-- Start of Materials provided --

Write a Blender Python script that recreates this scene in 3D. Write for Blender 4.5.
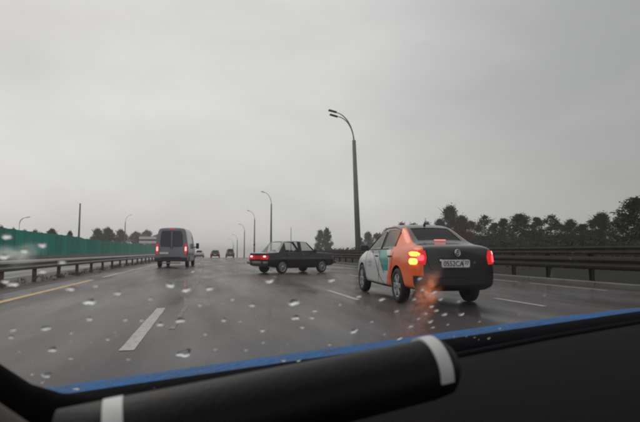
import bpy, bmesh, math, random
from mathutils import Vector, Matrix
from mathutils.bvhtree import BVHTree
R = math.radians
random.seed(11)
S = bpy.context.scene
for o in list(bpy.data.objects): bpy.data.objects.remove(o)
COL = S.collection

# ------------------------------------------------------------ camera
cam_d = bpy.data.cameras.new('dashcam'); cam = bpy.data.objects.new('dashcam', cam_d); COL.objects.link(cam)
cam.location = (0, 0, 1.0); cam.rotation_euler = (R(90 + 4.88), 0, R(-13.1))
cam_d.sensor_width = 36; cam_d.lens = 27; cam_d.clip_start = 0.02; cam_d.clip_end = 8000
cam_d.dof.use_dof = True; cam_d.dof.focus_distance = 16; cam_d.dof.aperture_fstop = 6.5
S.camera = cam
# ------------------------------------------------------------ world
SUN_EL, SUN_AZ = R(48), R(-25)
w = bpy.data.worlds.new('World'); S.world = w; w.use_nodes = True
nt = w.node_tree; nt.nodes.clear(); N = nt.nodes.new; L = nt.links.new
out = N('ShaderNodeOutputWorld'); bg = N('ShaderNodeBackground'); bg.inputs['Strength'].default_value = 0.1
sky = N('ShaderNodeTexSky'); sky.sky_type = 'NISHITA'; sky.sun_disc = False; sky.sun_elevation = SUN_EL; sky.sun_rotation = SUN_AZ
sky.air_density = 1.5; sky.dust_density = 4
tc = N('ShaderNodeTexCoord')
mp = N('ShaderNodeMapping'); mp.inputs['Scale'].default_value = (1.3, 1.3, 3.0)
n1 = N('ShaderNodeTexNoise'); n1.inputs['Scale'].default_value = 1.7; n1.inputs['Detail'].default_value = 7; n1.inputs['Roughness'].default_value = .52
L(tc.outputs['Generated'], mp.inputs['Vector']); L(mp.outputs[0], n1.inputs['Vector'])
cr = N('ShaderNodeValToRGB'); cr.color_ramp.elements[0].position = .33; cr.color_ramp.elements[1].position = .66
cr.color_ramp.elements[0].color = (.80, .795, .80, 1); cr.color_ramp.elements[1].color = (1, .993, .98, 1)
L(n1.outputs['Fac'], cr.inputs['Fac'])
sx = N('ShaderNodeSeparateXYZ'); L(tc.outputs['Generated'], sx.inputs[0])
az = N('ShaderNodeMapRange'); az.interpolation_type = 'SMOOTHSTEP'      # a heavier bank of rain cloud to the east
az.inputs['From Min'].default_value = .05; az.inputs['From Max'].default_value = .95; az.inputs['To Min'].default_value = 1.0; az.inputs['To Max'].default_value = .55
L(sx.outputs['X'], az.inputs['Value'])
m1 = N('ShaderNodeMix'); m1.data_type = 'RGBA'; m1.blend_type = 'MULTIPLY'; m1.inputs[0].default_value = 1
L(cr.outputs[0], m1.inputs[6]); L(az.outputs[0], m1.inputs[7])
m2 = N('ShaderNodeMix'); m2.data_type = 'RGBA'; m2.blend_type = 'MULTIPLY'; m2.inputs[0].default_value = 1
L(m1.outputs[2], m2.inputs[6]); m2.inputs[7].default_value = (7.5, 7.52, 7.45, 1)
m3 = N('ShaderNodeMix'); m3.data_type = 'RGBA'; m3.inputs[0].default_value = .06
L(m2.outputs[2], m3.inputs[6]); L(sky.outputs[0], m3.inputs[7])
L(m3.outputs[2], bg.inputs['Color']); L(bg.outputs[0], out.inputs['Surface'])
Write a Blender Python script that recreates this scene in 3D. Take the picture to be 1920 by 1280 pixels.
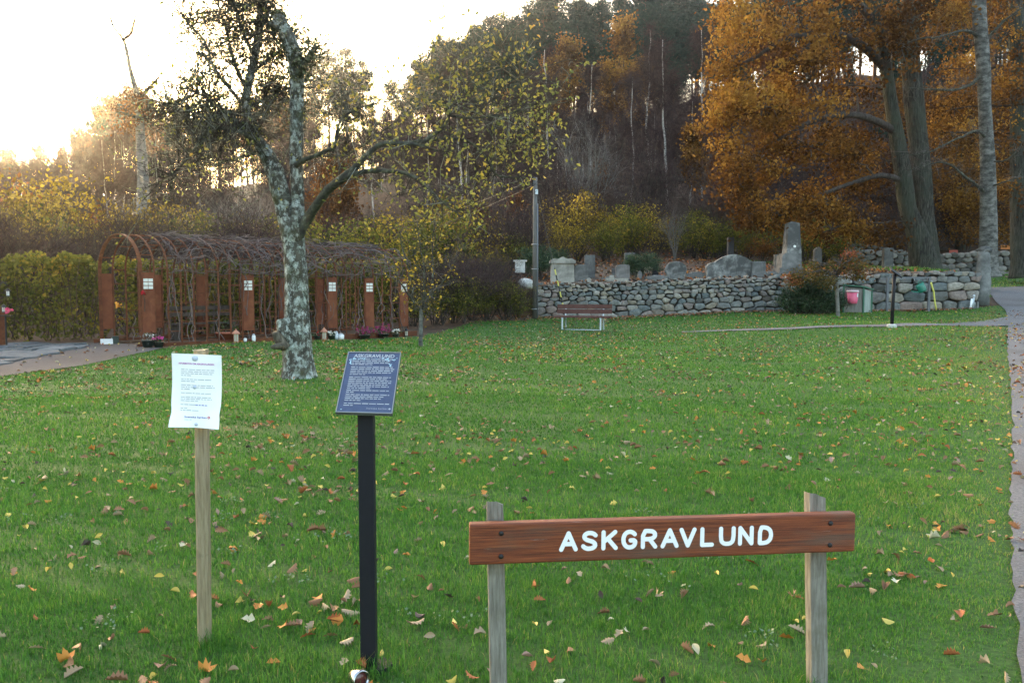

-- End of Materials provided --

**Description of the task**
Set down every record once more, word for word, without pictures.

**Reply**
Write a Blender Python script that recreates this scene in 3D. Write for Blender 4.5.
import bpy, bmesh, math, random
from mathutils import Vector, Matrix
from mathutils.bvhtree import BVHTree
R = math.radians
random.seed(11)
S = bpy.context.scene
for o in list(bpy.data.objects): bpy.data.objects.remove(o)
COL = S.collection

# ------------------------------------------------------------ camera
cam_d = bpy.data.cameras.new('dashcam'); cam = bpy.data.objects.new('dashcam', cam_d); COL.objects.link(cam)
cam.location = (0, 0, 1.0); cam.rotation_euler = (R(90 + 4.88), 0, R(-13.1))
cam_d.sensor_width = 36; cam_d.lens = 27; cam_d.clip_start = 0.02; cam_d.clip_end = 8000
cam_d.dof.use_dof = True; cam_d.dof.focus_distance = 16; cam_d.dof.aperture_fstop = 6.5
S.camera = cam
# ------------------------------------------------------------ world
SUN_EL, SUN_AZ = R(48), R(-25)
w = bpy.data.worlds.new('World'); S.world = w; w.use_nodes = True
nt = w.node_tree; nt.nodes.clear(); N = nt.nodes.new; L = nt.links.new
out = N('ShaderNodeOutputWorld'); bg = N('ShaderNodeBackground'); bg.inputs['Strength'].default_value = 0.1
sky = N('ShaderNodeTexSky'); sky.sky_type = 'NISHITA'; sky.sun_disc = False; sky.sun_elevation = SUN_EL; sky.sun_rotation = SUN_AZ
sky.air_density = 1.5; sky.dust_density = 4
tc = N('ShaderNodeTexCoord')
mp = N('ShaderNodeMapping'); mp.inputs['Scale'].default_value = (1.3, 1.3, 3.0)
n1 = N('ShaderNodeTexNoise'); n1.inputs['Scale'].default_value = 1.7; n1.inputs['Detail'].default_value = 7; n1.inputs['Roughness'].default_value = .52
L(tc.outputs['Generated'], mp.inputs['Vector']); L(mp.outputs[0], n1.inputs['Vector'])
cr = N('ShaderNodeValToRGB'); cr.color_ramp.elements[0].position = .33; cr.color_ramp.elements[1].position = .66
cr.color_ramp.elements[0].color = (.80, .795, .80, 1); cr.color_ramp.elements[1].color = (1, .993, .98, 1)
L(n1.outputs['Fac'], cr.inputs['Fac'])
sx = N('ShaderNodeSeparateXYZ'); L(tc.outputs['Generated'], sx.inputs[0])
az = N('ShaderNodeMapRange'); az.interpolation_type = 'SMOOTHSTEP'      # a heavier bank of rain cloud to the east
az.inputs['From Min'].default_value = .05; az.inputs['From Max'].default_value = .95; az.inputs['To Min'].default_value = 1.0; az.inputs['To Max'].default_value = .55
L(sx.outputs['X'], az.inputs['Value'])
m1 = N('ShaderNodeMix'); m1.data_type = 'RGBA'; m1.blend_type = 'MULTIPLY'; m1.inputs[0].default_value = 1
L(cr.outputs[0], m1.inputs[6]); L(az.outputs[0], m1.inputs[7])
m2 = N('ShaderNodeMix'); m2.data_type = 'RGBA'; m2.blend_type = 'MULTIPLY'; m2.inputs[0].default_value = 1
L(m1.outputs[2], m2.inputs[6]); m2.inputs[7].default_value = (7.5, 7.52, 7.45, 1)
m3 = N('ShaderNodeMix'); m3.data_type = 'RGBA'; m3.inputs[0].default_value = .06
L(m2.outputs[2], m3.inputs[6]); L(sky.outputs[0], m3.inputs[7])
L(m3.outputs[2], bg.inputs['Color']); L(bg.outputs[0], out.inputs['Surface'])
Write a Blender Python script that recreates this scene in 3D. Take the picture to be 1920 by 1280 pixels.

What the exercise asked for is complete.